Mediasi ini merupakan lanjutan setelah pertemuan yang digelar 7 April lalu untuk membahas tuntutan kenaikan upah 95 persen dari karyawan. Mereka yang menuntut kenaikan gaji umumnya merupakan operator dan helper alat berat yang berstatus pekerja lepas dengan sistem kerja borongan.

"Saya jadi karyawan sejak 1991 atau 24 tahun. Tahun 2000 sampai 2005, pengupahan sangat baik dan tidak ada keluhan. Sistem pengupahan berubah sejak 2006 sehingga banyak dikeluhkan. Tahun 2007 kami menyurati agar sistem pengupahan dikembalikan dan diperbaiki, tapi manajemen hanya janji-janji. Kami kerja berat, berisiko, lebih dari tujuh jam dan kami minta dihargai. Kalau perusahaan tidak bisa menerima, kami siap menerima kemungkinan terburuk," kata Aziz Septiyanto, salah seorang karyawan.

Syamsudin, karyawan lainnya mengatakan, hanya orang-orang yang bernyali besar mau menjadi operator dan helper alat berat di perusahaan kayu tersebut karena berisiko dan mengancam keselamatan. Seharusnya, kata dia, pihak perusahaan menghargai pengorbanan karyawan.

"Operator dan helper sangat terbebani harga sparepart, BBM dan mesin hancur, itu dibebankan pada kami. Saat kami sakit, kami tidak ada bantuan. Kami sangat merasakan beban ini," jelas Syamsudin.

PT Sarpatim melalui perwakilannya, Hany De Fretes, mengatakan, perusahaan selalu berusaha memberikan yang terbaik dan memenuhi keinginan karyawan. Namun untuk tuntutan kenaikan upah dengan batas yang diinginkan, tentu harus melalui pertimbangan dengan melihat kemampuan perusahaan.

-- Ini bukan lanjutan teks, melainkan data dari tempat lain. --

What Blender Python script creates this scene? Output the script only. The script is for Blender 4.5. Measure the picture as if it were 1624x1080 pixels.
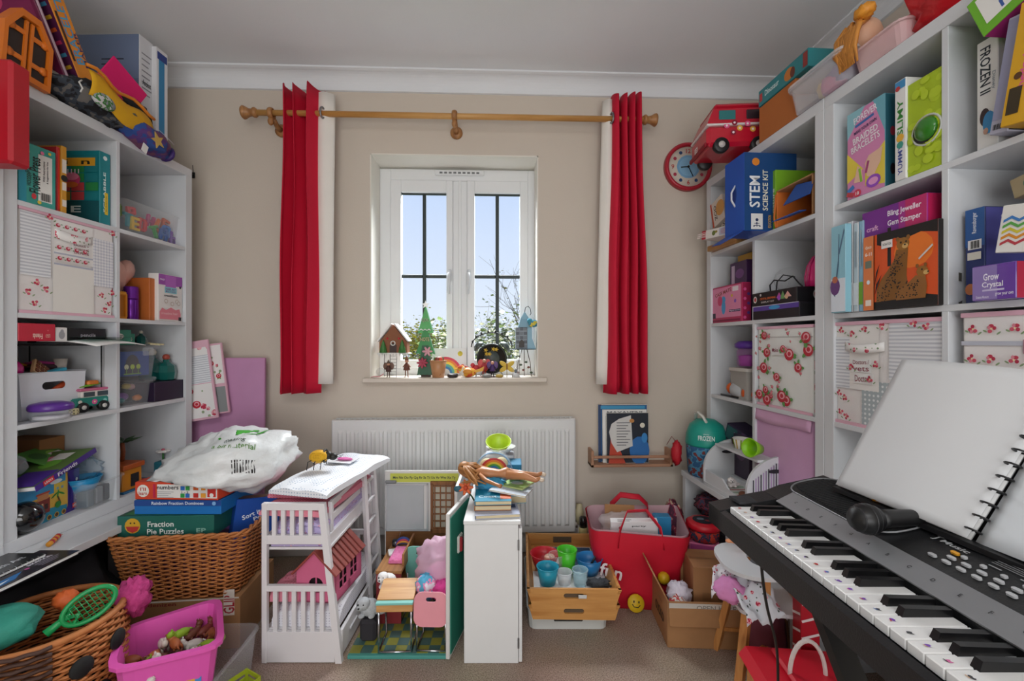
import bpy, math, random
from mathutils import Vector, Matrix
rnd = random.Random(7)
PI = math.pi
scene = bpy.context.scene
for o in list(bpy.data.objects): bpy.data.objects.remove(o, do_unlink=True)
COL = scene.collection
# ------------------------------------------------------------------ camera, world, lights, exposure
EYE = 1.10; F = 695.0; CX = 812.0; CY = 542.0; YAW = math.radians(2.15)
cam_d = bpy.data.cameras.new('camera'); cam = bpy.data.objects.new('camera', cam_d); COL.objects.link(cam)
cam.location = (0, 0, EYE); cam.rotation_euler = (PI/2, 0, -YAW)
cam_d.sensor_width = 36.0; cam_d.lens = F/1624*36; cam_d.shift_y = 2/1624; cam_d.clip_start = 0.02; cam_d.clip_end = 500
scene.camera = cam
world = bpy.data.worlds.new('sky'); scene.world = world; world.use_nodes = True
nt = world.node_tree; nt.nodes.clear()
wo = nt.nodes.new('ShaderNodeOutputWorld'); bg = nt.nodes.new('ShaderNodeBackground')
tc = nt.nodes.new('ShaderNodeTexCoord'); sx = nt.nodes.new('ShaderNodeSeparateXYZ'); rp = nt.nodes.new('ShaderNodeValToRGB')
nt.links.new(tc.outputs['Generated'], sx.inputs[0]); nt.links.new(sx.outputs['Z'], rp.inputs[0])
rp.color_ramp.elements[0].position = 0.0; rp.color_ramp.elements[0].color = (0.80, 0.88, 0.98, 1)
rp.color_ramp.elements[1].position = 0.55; rp.color_ramp.elements[1].color = (0.40, 0.58, 0.95, 1)
nt.links.new(rp.outputs[0], bg.inputs[0]); bg.inputs[1].default_value = 0.95
nt.links.new(bg.outputs[0], wo.inputs[0])
def area(name, loc, target, sx_, sy_, power, col):
    d = bpy.data.lights.new(name, 'AREA'); d.shape = 'RECTANGLE'; d.size = sx_; d.size_y = sy_; d.energy = power; d.color = col
    o = bpy.data.objects.new(name, d); COL.objects.link(o); o.location = loc
    o.rotation_euler = (Vector(target)-Vector(loc)).to_track_quat('-Z', 'Y').to_euler(); return o
area('daylight_outside_window', (-0.05, 3.55, 3.1), (0.0, 1.4, 0.6), 2.4, 1.4, 590, (0.93, 0.97, 1.0))
area('overhead_fill', (-0.1, -0.75, 2.44), (0.0, -0.3, 0.3), 1.5, 1.1, 24, (0.97, 0.98, 1.0))  # unseen fill lamp added behind the camera to brighten the room
area('rear_fill', (0.0, -1.6, 1.0), (0.0, 1.6, 2.6), 2.0, 1.6, 38, (0.96, 0.98, 1.0))  # added fill aimed up at the ceiling; the rear wall has no doorway
scene.view_settings.view_transform = 'Standard'; scene.view_settings.look = 'None'
scene.view_settings.gamma = 1.0; scene.view_settings.use_curve_mapping = False
scene.view_settings.exposure = 0.12
# ------------------------------------------------------------------ photo frame -> place
CS, SN = math.cos(YAW), math.sin(YAW)
def ray(px, py):
    r = (px-CX)/F; v = (CY-py)/F
    return Vector((r*CS+SN, CS-r*SN, v))
def Py(px, py, y): d = ray(px, py); t = y/d.y; return Vector((d.x*t, y, EYE+d.z*t))
def Px(px, py, x): d = ray(px, py); t = x/d.x; return Vector((x, d.y*t, EYE+d.z*t))
def Pz(px, py, z): d = ray(px, py); t = (z-EYE)/d.z; return Vector((d.x*t, d.y*t, z))
def Pw(px, py, w): return Vector((0, 0, EYE))+ray(px, py)*w
# ------------------------------------------------------------------ materials
def lin(c):
    if isinstance(c, str):
        c = c.lstrip('#'); c = [int(c[i:i+2], 16)/255 for i in (0, 2, 4)]
        return tuple((x/12.92 if x <= .04045 else ((x+.055)/1.055)**2.4) for x in c)
    return tuple(c)
MC = {}
def base(name):
    m = bpy.data.materials.new(name); m.use_nodes = True
    return m, m.node_tree, m.node_tree.nodes['Principled BSDF']
def mat(c, rough=.5, metal=0, coat=0, vary=.06, scale=14, bump=0, bscale=80, trans=0, alpha=1, sheen=0):
    """procedural paint, card, plastic, cloth: a colour with faint mottling and optional relief"""
    if isinstance(c, bpy.types.Material): return c
    k = (c, rough, metal, coat, vary, scale, bump, bscale, trans, alpha, sheen)
    if k in MC: return MC[k]
    m, t, p = base('mat_%s' % (c if isinstance(c, str) else len(MC)))
    L = t.links; col = lin(c)
    if vary:
        tx = t.nodes.new('ShaderNodeTexCoord'); n = t.nodes.new('ShaderNodeTexNoise'); n.inputs['Scale'].default_value = scale; n.inputs['Detail'].default_value = 4
        L.new(tx.outputs['Object'], n.inputs['Vector'])
        mx = t.nodes.new('ShaderNodeMix'); mx.data_type = 'RGBA'; L.new(n.outputs[0], mx.inputs[0])
        mx.inputs[6].default_value = (*[max(0, x*(1-vary)) for x in col], 1); mx.inputs[7].default_value = (*[min(1, x*(1+vary)) for x in col], 1)
        L.new(mx.outputs[2], p.inputs['Base Color'])
    else: p.inputs['Base Color'].default_value = (*col, 1)
    p.inputs['Roughness'].default_value = rough; p.inputs['Metallic'].default_value = metal
    p.inputs['Coat Weight'].default_value = coat; p.inputs['Transmission Weight'].default_value = trans; p.inputs['Alpha'].default_value = alpha
    p.inputs['Sheen Weight'].default_value = sheen
    if bump:
        tx = t.nodes.new('ShaderNodeTexCoord'); n2 = t.nodes.new('ShaderNodeTexNoise'); n2.inputs['Scale'].default_value = bscale; n2.inputs['Detail'].default_value = 3
        L.new(tx.outputs['Object'], n2.inputs['Vector']); b = t.nodes.new('ShaderNodeBump'); b.inputs['Strength'].default_value = bump; b.inputs['Distance'].default_value = .01
        L.new(n2.outputs[0], b.inputs['Height']); L.new(b.outputs[0], p.inputs['Normal'])
    MC[k] = m; return m
def clear(c='#f4f7fa', a=.22, rough=.12):
    """thin clear plastic or glass: mostly see-through with a glossy skin"""
    k = ('clear', c, a, rough)
    if k in MC: return MC[k]
    m, t, p = base('clear_plastic'); L = t.links
    tr = t.nodes.new('ShaderNodeBsdfTransparent'); mx = t.nodes.new('ShaderNodeMixShader'); lw = t.nodes.new('ShaderNodeLayerWeight')
    lw.inputs[0].default_value = .25
    ad = t.nodes.new('ShaderNodeMath'); ad.operation = 'MULTIPLY_ADD'; ad.inputs[1].default_value = .22; ad.inputs[2].default_value = a*.35; ad.use_clamp = True
    L.new(lw.outputs['Facing'], ad.inputs[0]); L.new(ad.outputs[0], mx.inputs[0])
    p.inputs['Base Color'].default_value = (*lin(c), 1); p.inputs['Roughness'].default_value = rough
    L.new(tr.outputs[0], mx.inputs[1]); L.new(p.outputs[0], mx.inputs[2]); L.new(mx.outputs[0], t.nodes['Material Output'].inputs[0])
    MC[k] = m; return m
def wood(c1, c2, scale=6, axis=0, rough=.45):
    k = ('wood', c1, c2, scale, axis, rough)
    if k in MC: return MC[k]
    m, t, p = base('wood'); L = t.links
    tx = t.nodes.new('ShaderNodeTexCoord'); mp = t.nodes.new('ShaderNodeMapping'); s = [scale*8]*3; s[axis] = scale*.6
    mp.inputs['Scale'].default_value = s; n = t.nodes.new('ShaderNodeTexNoise'); n.inputs['Scale'].default_value = 1; n.inputs['Detail'].default_value = 6; n.inputs['Distortion'].default_value = .6
    L.new(tx.outputs['Object'], mp.inputs[0]); L.new(mp.outputs[0], n.inputs['Vector'])
    r = t.nodes.new('ShaderNodeValToRGB'); r.color_ramp.elements[0].position = .3; r.color_ramp.elements[1].position = .7
    r.color_ramp.elements[0].color = (*lin(c1), 1); r.color_ramp.elements[1].color = (*lin(c2), 1)
    L.new(n.outputs[0], r.inputs[0]); L.new(r.outputs[0], p.inputs['Base Color']); p.inputs['Roughness'].default_value = rough
    MC[k] = m; return m
def pattern(kind, c1, c2, scale=40, c3=None):
    """printed cloth: check, stripe, dots, floral; woven cloth"""
    k = (kind, c1, c2, scale, c3)
    if k in MC: return MC[k]
    m, t, p = base(kind+'_cloth'); L = t.links; N = t.nodes
    tx = N.new('ShaderNodeTexCoord'); p.inputs['Roughness'].default_value = .85
    def mix(f, a, b):
        x = N.new('ShaderNodeMix'); x.data_type = 'RGBA'; L.new(f, x.inputs[0])
        for i, v in ((6, a), (7, b)):
            if isinstance(v, tuple): x.inputs[i].default_value = (*v, 1)
            else: L.new(v, x.inputs[i])
        return x.outputs[2]
    def math_(op, a, b=None):
        x = N.new('ShaderNodeMath'); x.operation = op; L.new(a, x.inputs[0])
        if b is not None:
            if isinstance(b, (int, float)): x.inputs[1].default_value = b
            else: L.new(b, x.inputs[1])
        return x.outputs[0]
    A, B = lin(c1), lin(c2)
    if kind in ('check', 'stripe', 'hstripe'):
        s = N.new('ShaderNodeSeparateXYZ'); L.new(tx.outputs['Object'], s.inputs[0])
        def st(o): return math_('GREATER_THAN', math_('SINE', math_('MULTIPLY', o, scale*2*PI)), .1)
        if kind == 'check':
            a = math_('ADD', st(math_('ADD', s.outputs[0], s.outputs[1])), st(s.outputs[2])); a = math_('MULTIPLY', a, .5); out = mix(a, A, B)
        elif kind == 'stripe': out = mix(st(math_('ADD', s.outputs[0], s.outputs[1])), A, B)
        else: out = mix(st(s.outputs[2]), A, B)
    elif kind == 'dots':
        v = N.new('ShaderNodeTexVoronoi'); v.inputs['Scale'].default_value = scale; v.inputs['Randomness'].default_value = .1; L.new(tx.outputs['Object'], v.inputs['Vector'])
        out = mix(math_('LESS_THAN', v.outputs['Distance'], .28), A, B)
    elif kind == 'floral':
        v = N.new('ShaderNodeTexVoronoi'); v.inputs['Scale'].default_value = scale; L.new(tx.outputs['Object'], v.inputs['Vector'])
        v2 = N.new('ShaderNodeTexVoronoi'); v2.inputs['Scale'].default_value = scale*1.7; L.new(tx.outputs['Object'], v2.inputs['Vector'])
        n = N.new('ShaderNodeTexNoise'); n.inputs['Scale'].default_value = scale*4; L.new(tx.outputs['Object'], n.inputs['Vector'])
        leaf = mix(math_('LESS_THAN', v2.outputs['Distance'], .2), A, lin(c3 or '#7f9a72'))
        out = mix(math_('LESS_THAN', v.outputs['Distance'], .27), leaf, mix(math_('GREATER_THAN', n.outputs[0], .5), B, lin('#f0b9c0')))
    elif kind == 'fur':
        n = N.new('ShaderNodeTexNoise'); n.inputs['Scale'].default_value = scale; n.inputs['Detail'].default_value = 6; L.new(tx.outputs['Object'], n.inputs['Vector'])
        out = mix(n.outputs[0], A, B)
        b = N.new('ShaderNodeBump'); b.inputs['Strength'].default_value = .6; b.inputs['Distance'].default_value = .006; L.new(n.outputs[0], b.inputs['Height']); L.new(b.outputs[0], p.inputs['Normal'])
    elif kind == 'blotch':
        n = N.new('ShaderNodeTexNoise'); n.inputs['Scale'].default_value = scale; n.inputs['Detail'].default_value = 2; L.new(tx.outputs['Object'], n.inputs['Vector'])
        r = N.new('ShaderNodeValToRGB'); r.color_ramp.interpolation = 'CONSTANT'; L.new(n.outputs[0], r.inputs[0])
        e = r.color_ramp.elements; e[0].color = (*A, 1); e[1].position = .47; e[1].color = (*B, 1)
        x = e.new(.56); x.color = (*lin(c3 or c1), 1); out = r.outputs[0]
    L.new(out, p.inputs['Base Color']); MC[k] = m; return m
WHITE = mat('#d8dbde', .38, vary=.02); PAPER = mat('#eeeeec', .8, vary=.02); CARD = mat('#a97c52', .85, vary=.08, scale=30)
BLACK = mat('#121214', .45); DARK = mat('#1c1d20', .6); CHROME = mat('#c9ccd0', .18, 1, vary=0); STEEL = mat('#8d8f92', .35, .9, vary=0)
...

"Saya selaku pimpinan operasional di lapangan, sudah berusaha menengahi dan memperjuangkan keinginan karyawan, tapi untuk keputusan tentu sangat tergantung manajemen. Perusahaan tentu ingin memberikan kesejahteraan bagi karyawan," ujarnya.

Dari data yang diterima mediator dan diakui karyawan, semua karyawan diberi upah melebihi batas upah minimum sektoral kabupaten. Namun, pihak perusahaan tetap harus mempertimbangkan karena yang diinginkan karyawan adalah kenaikan upah.

Rapat yang dipimpin mediator dari Dinsosnakertrans Kotim, berjalan cukup alot namun tidak sampai disertai ketegangan. Meski sempat diskors dan dilanjutkan pada siang hari, mediasi tersebut ternyata terpaksa diakhiri tanpa ada keputusan terkait kenaikan upah yang dituntut karyawan.

Perwakilan karyawan dan perusahaan menandatangani berita risalah perselisihan hubungan internasional dalam mediasi tersebut. Intinya, kedua belah pihak sepakat tetap seperti semula dan menaati semua aturan dan norma yang berlaku, serta melaksanakan hak dan kewajibannya sesuai aturan yang berlaku.